What is required:
Type again, exactly, the lines below from the start through the line that includes "SC.camera = cam".

%%

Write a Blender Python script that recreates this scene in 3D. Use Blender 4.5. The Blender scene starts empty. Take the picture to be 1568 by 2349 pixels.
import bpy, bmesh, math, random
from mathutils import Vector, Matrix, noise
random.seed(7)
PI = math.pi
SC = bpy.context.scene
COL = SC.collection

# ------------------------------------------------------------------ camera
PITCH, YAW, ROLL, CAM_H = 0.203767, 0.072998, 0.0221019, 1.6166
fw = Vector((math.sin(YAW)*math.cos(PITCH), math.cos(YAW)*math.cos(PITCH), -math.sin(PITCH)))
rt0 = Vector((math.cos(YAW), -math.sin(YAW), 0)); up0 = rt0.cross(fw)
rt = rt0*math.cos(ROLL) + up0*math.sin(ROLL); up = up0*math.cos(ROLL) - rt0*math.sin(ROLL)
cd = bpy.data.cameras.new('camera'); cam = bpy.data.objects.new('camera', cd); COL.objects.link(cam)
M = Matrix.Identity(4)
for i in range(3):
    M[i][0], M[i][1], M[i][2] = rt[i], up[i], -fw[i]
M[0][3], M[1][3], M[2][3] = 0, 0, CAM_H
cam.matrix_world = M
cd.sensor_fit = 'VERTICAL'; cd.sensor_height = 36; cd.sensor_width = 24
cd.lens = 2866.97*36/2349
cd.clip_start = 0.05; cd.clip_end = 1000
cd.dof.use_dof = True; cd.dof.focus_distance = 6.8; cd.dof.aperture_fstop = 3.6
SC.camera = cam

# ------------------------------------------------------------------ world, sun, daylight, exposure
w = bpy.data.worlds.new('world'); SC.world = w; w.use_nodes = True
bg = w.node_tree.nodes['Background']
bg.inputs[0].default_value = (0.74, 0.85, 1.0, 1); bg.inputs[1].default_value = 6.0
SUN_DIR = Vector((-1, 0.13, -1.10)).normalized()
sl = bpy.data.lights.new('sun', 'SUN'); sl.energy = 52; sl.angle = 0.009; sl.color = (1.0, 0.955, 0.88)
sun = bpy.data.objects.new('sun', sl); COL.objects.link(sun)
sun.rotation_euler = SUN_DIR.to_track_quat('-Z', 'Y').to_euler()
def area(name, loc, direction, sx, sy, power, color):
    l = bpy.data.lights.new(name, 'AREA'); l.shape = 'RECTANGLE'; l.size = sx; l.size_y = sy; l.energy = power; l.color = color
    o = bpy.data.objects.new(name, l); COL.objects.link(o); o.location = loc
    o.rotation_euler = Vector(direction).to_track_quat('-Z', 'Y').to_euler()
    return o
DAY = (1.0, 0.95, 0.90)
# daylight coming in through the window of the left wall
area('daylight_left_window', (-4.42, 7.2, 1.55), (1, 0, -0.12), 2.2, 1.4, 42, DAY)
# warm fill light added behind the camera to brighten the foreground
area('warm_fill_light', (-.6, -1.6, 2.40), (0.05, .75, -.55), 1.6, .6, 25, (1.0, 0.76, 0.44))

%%

Task result:
Write a Blender Python script that recreates this scene in 3D. Use Blender 4.5. The Blender scene starts empty. Take the picture to be 1568 by 2349 pixels.
import bpy, bmesh, math, random
from mathutils import Vector, Matrix, noise
random.seed(7)
PI = math.pi
SC = bpy.context.scene
COL = SC.collection

# ------------------------------------------------------------------ camera
PITCH, YAW, ROLL, CAM_H = 0.203767, 0.072998, 0.0221019, 1.6166
fw = Vector((math.sin(YAW)*math.cos(PITCH), math.cos(YAW)*math.cos(PITCH), -math.sin(PITCH)))
rt0 = Vector((math.cos(YAW), -math.sin(YAW), 0)); up0 = rt0.cross(fw)
rt = rt0*math.cos(ROLL) + up0*math.sin(ROLL); up = up0*math.cos(ROLL) - rt0*math.sin(ROLL)
cd = bpy.data.cameras.new('camera'); cam = bpy.data.objects.new('camera', cd); COL.objects.link(cam)
M = Matrix.Identity(4)
for i in range(3):
    M[i][0], M[i][1], M[i][2] = rt[i], up[i], -fw[i]
M[0][3], M[1][3], M[2][3] = 0, 0, CAM_H
cam.matrix_world = M
cd.sensor_fit = 'VERTICAL'; cd.sensor_height = 36; cd.sensor_width = 24
cd.lens = 2866.97*36/2349
cd.clip_start = 0.05; cd.clip_end = 1000
cd.dof.use_dof = True; cd.dof.focus_distance = 6.8; cd.dof.aperture_fstop = 3.6
SC.camera = cam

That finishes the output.